Shared Success at the UK's Suma Wholefoods

It is lunchtime at Suma Wholefoods' distribution warehouse. While most workers across Britain are preparing to inhale an overpriced chain-store sandwich at their desks, the 140 staff of the West Yorkshire co-operative are filing in for a plate of good, old-fashioned hot food.

Today, there is pumpkin pie, cabbage, potatoes and carrots, followed by a fruit bake. For those in the business world who say there is no such thing as a free lunch, Suma is proof that this is just not true. Lunch, like breakfast, fruit snacks, tea and coffee is a perk of the job. Meanwhile, as with all the other tasks in the company, staff members take turns to cook and serve vegetarian food to their colleagues as well as wash up after them.

It is among the more sought-after jobs in the organisation, says Paul Collins, a 50-year-old former music-business executive who has worked for the company in various roles including marketing and warehouseman, for the past 10 years.

"A pool of 20 of us take turns.
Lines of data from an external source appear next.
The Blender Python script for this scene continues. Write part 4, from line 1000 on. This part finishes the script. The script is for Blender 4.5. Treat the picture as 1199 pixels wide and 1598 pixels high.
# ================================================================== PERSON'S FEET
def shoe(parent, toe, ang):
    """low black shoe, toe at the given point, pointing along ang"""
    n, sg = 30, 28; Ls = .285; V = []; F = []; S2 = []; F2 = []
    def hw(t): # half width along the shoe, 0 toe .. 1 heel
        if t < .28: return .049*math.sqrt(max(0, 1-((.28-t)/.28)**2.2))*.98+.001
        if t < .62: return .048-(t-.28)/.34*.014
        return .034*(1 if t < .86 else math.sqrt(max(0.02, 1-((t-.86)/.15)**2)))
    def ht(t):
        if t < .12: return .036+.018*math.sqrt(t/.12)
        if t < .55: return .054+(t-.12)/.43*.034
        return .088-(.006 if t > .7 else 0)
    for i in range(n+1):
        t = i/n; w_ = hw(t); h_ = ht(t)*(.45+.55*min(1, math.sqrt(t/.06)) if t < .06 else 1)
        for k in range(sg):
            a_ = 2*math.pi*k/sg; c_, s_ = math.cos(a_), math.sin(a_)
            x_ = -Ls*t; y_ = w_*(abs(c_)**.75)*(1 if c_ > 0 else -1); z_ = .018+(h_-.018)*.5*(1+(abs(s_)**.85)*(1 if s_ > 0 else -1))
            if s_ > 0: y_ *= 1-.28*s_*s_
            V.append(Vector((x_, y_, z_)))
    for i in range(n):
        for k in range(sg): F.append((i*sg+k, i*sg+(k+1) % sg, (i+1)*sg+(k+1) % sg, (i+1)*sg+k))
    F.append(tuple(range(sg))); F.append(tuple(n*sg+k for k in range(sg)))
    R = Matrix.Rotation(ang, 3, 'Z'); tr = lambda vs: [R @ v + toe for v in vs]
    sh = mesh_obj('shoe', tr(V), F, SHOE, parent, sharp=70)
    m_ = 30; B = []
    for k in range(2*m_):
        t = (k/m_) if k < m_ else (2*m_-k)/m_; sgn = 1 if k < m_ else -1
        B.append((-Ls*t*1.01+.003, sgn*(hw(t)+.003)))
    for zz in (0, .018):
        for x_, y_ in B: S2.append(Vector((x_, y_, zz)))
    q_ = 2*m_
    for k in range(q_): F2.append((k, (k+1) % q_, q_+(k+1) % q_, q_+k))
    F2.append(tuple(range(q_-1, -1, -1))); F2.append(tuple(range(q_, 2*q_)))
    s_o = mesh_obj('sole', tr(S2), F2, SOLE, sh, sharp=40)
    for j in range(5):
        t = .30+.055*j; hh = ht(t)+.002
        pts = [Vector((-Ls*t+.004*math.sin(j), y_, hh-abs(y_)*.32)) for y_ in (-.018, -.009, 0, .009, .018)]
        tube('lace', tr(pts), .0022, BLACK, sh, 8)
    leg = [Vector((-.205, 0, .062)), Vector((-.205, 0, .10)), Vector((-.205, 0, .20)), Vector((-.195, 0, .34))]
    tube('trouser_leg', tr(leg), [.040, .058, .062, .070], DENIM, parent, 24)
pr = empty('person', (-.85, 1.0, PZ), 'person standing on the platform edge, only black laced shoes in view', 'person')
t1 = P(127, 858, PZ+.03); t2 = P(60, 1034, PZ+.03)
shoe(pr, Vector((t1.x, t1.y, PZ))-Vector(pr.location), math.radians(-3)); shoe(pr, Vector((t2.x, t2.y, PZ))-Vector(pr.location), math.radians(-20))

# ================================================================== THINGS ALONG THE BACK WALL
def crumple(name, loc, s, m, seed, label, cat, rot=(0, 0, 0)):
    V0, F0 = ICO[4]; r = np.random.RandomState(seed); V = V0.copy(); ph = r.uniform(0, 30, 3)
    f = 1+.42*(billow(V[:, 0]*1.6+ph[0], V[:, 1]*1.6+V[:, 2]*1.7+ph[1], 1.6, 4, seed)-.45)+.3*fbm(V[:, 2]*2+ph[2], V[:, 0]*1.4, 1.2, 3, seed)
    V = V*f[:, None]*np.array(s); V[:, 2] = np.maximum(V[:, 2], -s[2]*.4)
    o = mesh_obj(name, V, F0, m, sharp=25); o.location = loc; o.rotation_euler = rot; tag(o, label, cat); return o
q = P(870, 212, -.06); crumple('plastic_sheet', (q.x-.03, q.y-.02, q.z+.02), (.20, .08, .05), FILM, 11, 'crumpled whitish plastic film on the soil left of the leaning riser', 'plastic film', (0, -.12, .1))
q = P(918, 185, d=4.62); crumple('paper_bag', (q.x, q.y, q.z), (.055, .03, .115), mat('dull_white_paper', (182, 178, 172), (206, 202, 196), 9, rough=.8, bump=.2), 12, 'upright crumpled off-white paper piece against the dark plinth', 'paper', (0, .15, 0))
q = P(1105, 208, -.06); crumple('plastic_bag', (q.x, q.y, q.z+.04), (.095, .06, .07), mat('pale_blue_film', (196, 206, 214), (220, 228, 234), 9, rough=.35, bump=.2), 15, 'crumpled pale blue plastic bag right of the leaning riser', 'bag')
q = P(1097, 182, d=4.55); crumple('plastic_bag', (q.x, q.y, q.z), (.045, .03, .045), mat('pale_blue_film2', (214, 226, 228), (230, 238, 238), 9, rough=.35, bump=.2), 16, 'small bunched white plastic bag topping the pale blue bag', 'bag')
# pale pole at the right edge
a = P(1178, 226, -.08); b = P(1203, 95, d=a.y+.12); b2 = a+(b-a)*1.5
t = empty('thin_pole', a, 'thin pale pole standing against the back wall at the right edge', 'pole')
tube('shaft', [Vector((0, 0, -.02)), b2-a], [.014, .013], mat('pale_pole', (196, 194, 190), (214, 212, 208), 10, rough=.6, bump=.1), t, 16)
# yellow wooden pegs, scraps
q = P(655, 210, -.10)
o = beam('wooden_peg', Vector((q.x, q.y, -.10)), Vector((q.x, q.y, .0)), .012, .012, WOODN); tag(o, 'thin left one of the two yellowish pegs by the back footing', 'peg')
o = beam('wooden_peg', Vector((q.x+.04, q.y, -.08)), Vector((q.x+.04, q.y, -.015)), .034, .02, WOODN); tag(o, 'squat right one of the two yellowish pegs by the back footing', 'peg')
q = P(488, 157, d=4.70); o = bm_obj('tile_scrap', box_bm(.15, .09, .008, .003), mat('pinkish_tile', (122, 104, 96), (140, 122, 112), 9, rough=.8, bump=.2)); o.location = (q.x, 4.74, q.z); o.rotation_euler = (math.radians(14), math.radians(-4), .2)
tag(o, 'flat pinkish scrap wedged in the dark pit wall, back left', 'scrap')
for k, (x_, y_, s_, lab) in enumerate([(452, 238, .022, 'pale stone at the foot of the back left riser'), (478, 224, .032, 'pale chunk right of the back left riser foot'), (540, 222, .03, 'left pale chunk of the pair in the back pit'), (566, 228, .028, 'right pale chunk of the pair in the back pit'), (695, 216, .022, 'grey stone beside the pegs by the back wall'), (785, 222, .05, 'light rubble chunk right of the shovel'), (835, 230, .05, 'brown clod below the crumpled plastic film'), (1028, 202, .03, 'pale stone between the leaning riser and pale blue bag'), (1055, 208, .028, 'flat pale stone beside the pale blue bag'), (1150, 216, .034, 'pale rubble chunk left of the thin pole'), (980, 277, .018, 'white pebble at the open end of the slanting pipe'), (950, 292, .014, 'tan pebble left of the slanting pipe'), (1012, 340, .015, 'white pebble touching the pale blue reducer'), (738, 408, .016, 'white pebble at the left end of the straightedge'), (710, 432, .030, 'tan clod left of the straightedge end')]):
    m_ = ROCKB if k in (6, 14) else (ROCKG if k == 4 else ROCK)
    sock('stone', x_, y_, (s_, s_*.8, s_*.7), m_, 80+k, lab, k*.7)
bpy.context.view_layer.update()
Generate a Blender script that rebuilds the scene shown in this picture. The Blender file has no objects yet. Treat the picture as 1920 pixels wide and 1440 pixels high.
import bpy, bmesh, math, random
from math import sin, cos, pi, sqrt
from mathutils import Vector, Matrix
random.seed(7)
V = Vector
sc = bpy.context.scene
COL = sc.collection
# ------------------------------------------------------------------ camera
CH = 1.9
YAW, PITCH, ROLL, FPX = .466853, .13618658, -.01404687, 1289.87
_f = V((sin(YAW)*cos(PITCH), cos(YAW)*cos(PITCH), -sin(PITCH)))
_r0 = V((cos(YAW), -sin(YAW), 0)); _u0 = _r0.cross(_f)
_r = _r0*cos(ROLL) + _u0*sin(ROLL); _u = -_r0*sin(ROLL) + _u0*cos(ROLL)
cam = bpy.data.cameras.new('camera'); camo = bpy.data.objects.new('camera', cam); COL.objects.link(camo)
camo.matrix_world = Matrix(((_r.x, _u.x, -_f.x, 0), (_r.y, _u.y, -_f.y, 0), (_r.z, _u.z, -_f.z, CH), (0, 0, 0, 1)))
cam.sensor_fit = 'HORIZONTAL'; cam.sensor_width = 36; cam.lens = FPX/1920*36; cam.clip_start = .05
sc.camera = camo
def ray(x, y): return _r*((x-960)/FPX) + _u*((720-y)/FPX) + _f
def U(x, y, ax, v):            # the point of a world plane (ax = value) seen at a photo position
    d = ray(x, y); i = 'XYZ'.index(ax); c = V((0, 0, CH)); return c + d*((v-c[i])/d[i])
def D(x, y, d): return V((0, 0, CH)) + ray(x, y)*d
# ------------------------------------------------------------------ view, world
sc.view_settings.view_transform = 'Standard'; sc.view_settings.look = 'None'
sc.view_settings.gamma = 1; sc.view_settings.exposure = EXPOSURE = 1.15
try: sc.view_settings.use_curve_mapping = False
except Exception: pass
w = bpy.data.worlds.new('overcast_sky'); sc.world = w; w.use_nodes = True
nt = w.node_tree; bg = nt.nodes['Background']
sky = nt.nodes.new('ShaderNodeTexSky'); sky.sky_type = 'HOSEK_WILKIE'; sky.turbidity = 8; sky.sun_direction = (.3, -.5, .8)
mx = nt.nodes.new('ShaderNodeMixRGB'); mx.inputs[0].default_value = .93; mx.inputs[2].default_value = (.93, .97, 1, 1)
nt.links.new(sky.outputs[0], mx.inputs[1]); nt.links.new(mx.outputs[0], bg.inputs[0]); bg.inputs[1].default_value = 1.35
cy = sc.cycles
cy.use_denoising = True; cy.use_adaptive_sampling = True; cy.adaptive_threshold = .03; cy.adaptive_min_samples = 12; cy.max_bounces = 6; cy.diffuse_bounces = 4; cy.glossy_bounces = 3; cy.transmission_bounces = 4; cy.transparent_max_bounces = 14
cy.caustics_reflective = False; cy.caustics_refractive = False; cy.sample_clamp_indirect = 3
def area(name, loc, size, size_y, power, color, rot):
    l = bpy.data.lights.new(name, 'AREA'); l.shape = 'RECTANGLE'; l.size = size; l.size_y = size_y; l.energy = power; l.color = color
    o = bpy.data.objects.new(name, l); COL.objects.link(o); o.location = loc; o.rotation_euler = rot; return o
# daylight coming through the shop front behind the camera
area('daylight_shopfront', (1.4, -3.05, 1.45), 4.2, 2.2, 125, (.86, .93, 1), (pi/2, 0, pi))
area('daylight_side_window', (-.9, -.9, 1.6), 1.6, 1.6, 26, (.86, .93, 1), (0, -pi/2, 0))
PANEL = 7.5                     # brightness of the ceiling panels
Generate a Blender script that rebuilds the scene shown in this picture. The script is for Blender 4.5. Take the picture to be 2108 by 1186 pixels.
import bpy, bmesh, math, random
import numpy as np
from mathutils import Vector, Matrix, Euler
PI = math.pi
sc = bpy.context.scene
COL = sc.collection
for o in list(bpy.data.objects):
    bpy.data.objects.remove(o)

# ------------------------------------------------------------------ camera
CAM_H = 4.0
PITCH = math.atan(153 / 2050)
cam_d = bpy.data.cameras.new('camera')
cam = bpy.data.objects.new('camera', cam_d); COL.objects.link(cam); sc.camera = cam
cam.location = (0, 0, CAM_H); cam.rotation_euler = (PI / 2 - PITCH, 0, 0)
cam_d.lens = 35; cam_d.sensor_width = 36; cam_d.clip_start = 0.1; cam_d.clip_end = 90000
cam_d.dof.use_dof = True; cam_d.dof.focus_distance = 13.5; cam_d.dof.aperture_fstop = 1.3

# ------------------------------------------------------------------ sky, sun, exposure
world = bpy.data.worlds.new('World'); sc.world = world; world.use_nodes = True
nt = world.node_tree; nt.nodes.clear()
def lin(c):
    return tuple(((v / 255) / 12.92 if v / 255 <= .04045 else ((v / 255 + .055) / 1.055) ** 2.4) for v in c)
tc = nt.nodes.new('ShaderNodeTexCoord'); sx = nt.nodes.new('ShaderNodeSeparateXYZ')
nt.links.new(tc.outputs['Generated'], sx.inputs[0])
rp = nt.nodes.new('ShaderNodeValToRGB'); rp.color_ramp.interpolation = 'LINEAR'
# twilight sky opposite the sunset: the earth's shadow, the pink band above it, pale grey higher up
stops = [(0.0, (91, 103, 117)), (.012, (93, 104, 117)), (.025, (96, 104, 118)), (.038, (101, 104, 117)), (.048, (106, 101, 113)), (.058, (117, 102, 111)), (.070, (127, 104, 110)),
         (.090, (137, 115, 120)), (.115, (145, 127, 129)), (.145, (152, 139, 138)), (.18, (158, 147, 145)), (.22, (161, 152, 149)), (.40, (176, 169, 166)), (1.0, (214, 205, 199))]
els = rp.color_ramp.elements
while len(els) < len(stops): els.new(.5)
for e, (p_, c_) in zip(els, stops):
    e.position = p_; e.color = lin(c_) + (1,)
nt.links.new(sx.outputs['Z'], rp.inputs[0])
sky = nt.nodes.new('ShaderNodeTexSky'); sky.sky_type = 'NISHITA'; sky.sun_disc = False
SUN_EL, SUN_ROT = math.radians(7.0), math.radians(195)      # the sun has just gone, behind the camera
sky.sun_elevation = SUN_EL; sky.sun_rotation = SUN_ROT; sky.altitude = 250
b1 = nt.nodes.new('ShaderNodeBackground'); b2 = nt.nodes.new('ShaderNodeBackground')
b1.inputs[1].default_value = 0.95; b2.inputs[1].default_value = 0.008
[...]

Before I came here," Collins says, "I had never been much into cooking." But after registering an interest, he was sent to a vegetarian chef's school. "Now I can cook for 140 people, no problem."

If the dining arrangements seem extraordinarily democratic, the remuneration system makes John Lewis look like Goldman Sachs.All members at Suma, the UK's largest workers' co-operative, receive the same salary – £27,000 pro rata, although many choose to earn less by working part-time.

This year, staff voted themselves a 5 per cent pay increase. And because the wholesaler made nearly £1m profit on a £34m turnover last year, each employee is receiving a £4,750 bonus. Sales have doubled in the past decade, helped in part by a 15-fold rise in exports. All of this has been achieved without debt.